Oil company executives at least produce a useful product compared to people in the hedge funds business. What are hedge funds, you ask? They're private, largely unregulated pools of capital whose managers can buy or sell any kind of assets. The income of the fund's executives -- often in the tens or hundreds of millions of dollars, sometimes even a billion -- is taxed as capital gains, a much lower tax rate than if it were taxed as regular earnings. One can say that hedge funds are simply pure speculation carried to absurdity; typical of the new American Dream: getting rich through speculation and inheritance instead of through skill, enterprise, and filling a human social need.

Here is Daniel Strachman, a former hedge fund consultant and author of "The Fundamentals of Hedge Fund Management." He's skeptical of raising taxes on hedge fund managers, saying they should be rewarded for taking huge risks. [So do firefighters, police officers, and bank robbers of course.] Most managers have their own money in their funds, he declares, and suffer massive losses when their investments go bad. "It's clear somebody has to win and somebody has to lose", says Strachman. "It's not pretty at all because people say, 'Oh my God. Look how much money these guys are making while people are losing their homes and are complaining about the cost of eggs and sugar.' But so what? We don't live in a society that is pretty all the time. That's why it's capitalism."[8]

Distributorcap said...

boy are we in trouble... and bush will go down to his last day (if he has one....) taking the country down the path of destruction he set in motion on 1/21

the real bubble is the media and there continued ignoring of how bad the bush administration has made it -- in a way - who cares what scotty said -- we need to get them NOW for all the shit and lies they continue to dump on the american people.

i am still not convinced he is leaving

an average patriot said...

Thanks for sending this! All the big shoes haven't dropped and people can not be forgiven for thinking so. This is just beginning. just wait! I have said it too many times and no one is listening because they all want to sing KumBaya and hope everything works out. Forget it! As I keep saying and no one wants to hear it, Be Prepared!

an average patriot said...

Yes we are in trouble! This is just beginning. While Bush goes around Europe on his victory get riddance tour the country is failing rapidly and I will guarantee you I have not been wrong yet and I will not be. He has yet to do his worst!

amphibious said...

What a pity that Hillary couldn't have spoken as well and as reasonably as she did today's concession. What I found worrying was the amount of booing in the audience whenever she repeated "we must help elect BO".
Not like she's angling for Veep or anything.

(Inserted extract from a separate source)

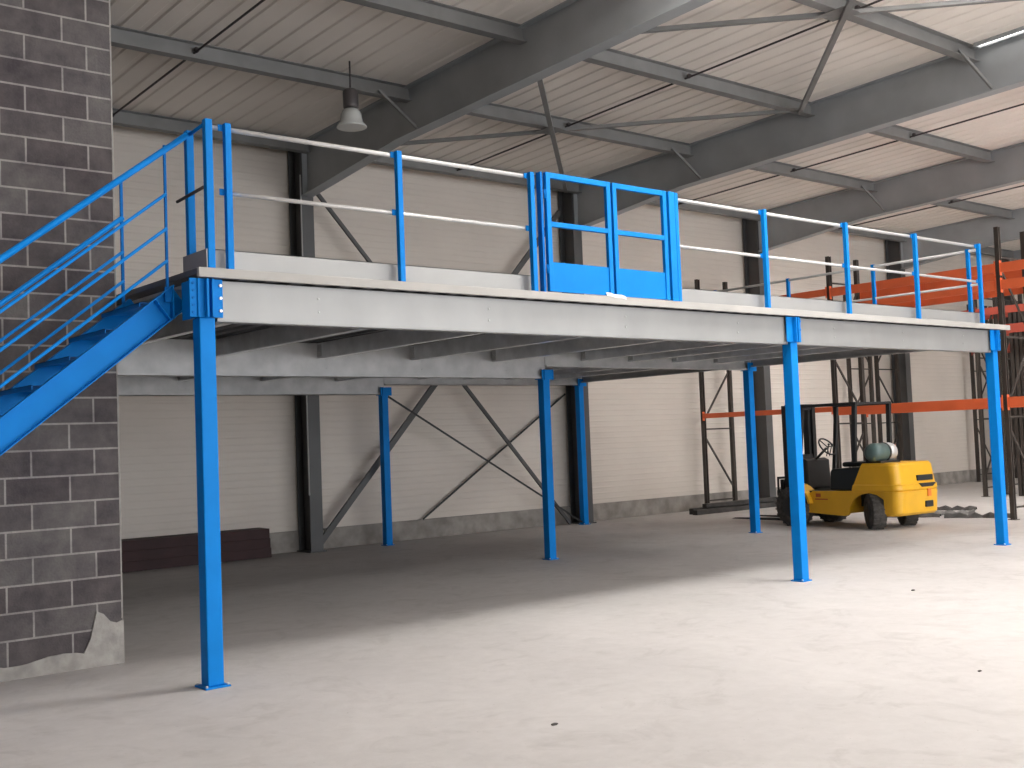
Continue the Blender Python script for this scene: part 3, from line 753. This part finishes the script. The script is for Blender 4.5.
# wheels
def wheel(name, x, y, r, w, rot=0, hubm='yellow'):
    ax = V((math.cos(rot), math.sin(rot), 0)); c = V((x, y, r)) - ax*w/2
    mb = MB().lathe(c, ax, [(r*.55, 0), (r*.93, 0), (r, w*.12), (r, w*.88), (r*.93, w), (r*.55, w)], 32)
    up = V((0, 0, 1)); fw_ = up.cross(ax)
    for k in range(22):
        a = 2*math.pi*k/22; rd = up*math.cos(a)+fw_*math.sin(a); tg = -up*math.sin(a)+fw_*math.cos(a)
        for sgn in (-1, 1):
            mb.obox(V((x, y, r)) + rd*(r-.002) + ax*sgn*w*.25, ax, tg, rd, w*.42, .028, .020)
    o = B(mb, name, 'rubber')
    B(MB().lathe(V((x, y, r)) - ax*(w/2+.005), ax, [(r*.15, -.01), (r*.5, 0), (r*.56, .02), (r*.56, w-.01), (r*.5, w+.01), (r*.15, w+.02)], 20), 'hub', hubm, o)
wheel('rear_wheel', -.44, .02, .285, .22, math.radians(-38), 'black')
wheel('rear_wheel', .42, .02, .285, .22, math.radians(-38), 'black')
wheel('front_wheel', -.50, 1.58, .33, .26, 0, 'black'); wheel('front_wheel', .50, 1.58, .33, .26, 0, 'black')
for sx in (-1, 1):
    fd = MB(); pf = []
    for k in range(7):
        a = math.pi*(.55+.40*k/6); pf.append((1.58+.42*math.cos(a), .33+.40*math.sin(a)))
    inner = [(1.58+(p[0]-1.58)*.9, .33+(p[1]-.33)*.9) for p in pf[::-1]]
    fd.prism(pf+inner, (sx*.49-.14, 0, 0), EY, EX, EZ, .28)
    B(fd, 'front_fender', 'yellow')
B(MB().box(-.30, -.05, .18, .30, .10, .34, .02).box(-.22, -.22, .34, .22, .44, .55), 'rear_axle', 'black')
# gas bottle on the counterweight
GX = -.46
gb = B(MB().lathe((GX, .02, 1.225), (1, 0, 0), [(.05, -.06), (.10, -.045), (.14, 0), (.15, .05), (.15, .31)], 24), 'gas_bottle', 'tank')
B(MB().lathe((GX, .02, 1.225), (1, 0, 0), [(.1505, .31), (.1505, .46), (.14, .51), (.10, .56), (.05, .575)], 24), 'bottle_shell', 'tanks', gb)
mb = MB()
for xx in (-.06, -.0): pass
mb.lathe((GX+.29, .02, 1.225), (1, 0, 0), [(.152, 0), (.158, .003), (.158, .035), (.152, .038)], 24)
mb.box(-.42, -.12, 1.05, .10, .16, 1.09, .01)
B(mb, 'bottle_cradle', 'black', gb)
B(MB().tube((GX+.57, .02, 1.225), (GX+.65, .02, 1.225), .03, 10).tube((GX+.62, .02, 1.225), (GX+.63, .02, 1.34), .014, 8), 'valve', 'decal', gb)

# ------------------------------------------------------------------ light
def area(name, loc, rot, sx, sy, power, col):
    l = bpy.data.lights.new(name, 'AREA'); l.shape = 'RECTANGLE'; l.size = sx; l.size_y = sy; l.energy = power; l.color = col
    o = bpy.data.objects.new(name, l); C.objects.link(o); o.location = loc; o.rotation_euler = rot
    return o
# added fill light at the unseen door opening behind the viewer
area('door_fill_light', (11, YF+.05, 2.6), (math.radians(90), 0, 0), 25, 5, 760, (1.0, .99, .98))

w = bpy.data.worlds.new('daylight'); bpy.context.scene.world = w; w.use_nodes = True
w.node_tree.nodes['Background'].inputs[0].default_value = (.82, .9, 1, 1)
w.node_tree.nodes['Background'].inputs[1].default_value = 1.5

# ------------------------------------------------------------------ camera
yaw, pitch, roll, F = 0.6918, 0.0494, -0.0381, 1129.145
f = V((math.sin(yaw)*math.cos(pitch), math.cos(yaw)*math.cos(pitch), math.sin(pitch)))
r = V((math.cos(yaw), -math.sin(yaw), 0)); u = r.cross(f)
r2 = r*math.cos(roll) + u*math.sin(roll); u2 = -r*math.sin(roll) + u*math.cos(roll)
cam = bpy.data.cameras.new('camera'); co = bpy.data.objects.new('camera', cam); C.objects.link(co)
mw = Matrix((r2, u2, -f)).transposed().to_4x4(); mw.translation = V((-3.3805, -7.5134, 1.65))
co.matrix_world = mw
cam.sensor_width = 36; cam.sensor_fit = 'HORIZONTAL'; cam.lens = F*36/1024; cam.clip_end = 200; cam.clip_start = .05
S = bpy.context.scene; S.camera = co
S.view_settings.view_transform = 'Standard'; S.view_settings.look = 'None'; S.view_settings.gamma = 1
S.view_settings.use_curve_mapping = False; S.view_settings.exposure = 0.85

an average patriot said...

Son of a gun I was just thinking about you. How are things? How is your situation? As for Hillary there was a little booing but not as much as I expected. I think she did a pretty good job. I hope to see her and Bill get out there and do what they can if anything to get Dems back in the White House.
We, all of us are in serious trouble and soon. I don't know if you have read recent posts or comments buy this entire mess here and around the world is just staring and will be stopped by no one!

Linda Ann Alvarez said...

Well done, average patriot.
It is time we stood up and let our voices ring loud and clear: Hold George Bush accountable for all of his high crimes while in office, notably, murder. If you would like to see justice served, please add your name to this petition at:
Also, has a petition.
Stand up and get heard, save a democracy, demand justice.

an average patriot said...

Linda Ann
Thank you! I am afraid the chief idiot and his cronies will continue to get away with murder under the lie that it is for peace and security. How many more will he kill and displace in the name of peace and Democracy? I will sign these petitions if I can because I have signed so many. Thanks and take care!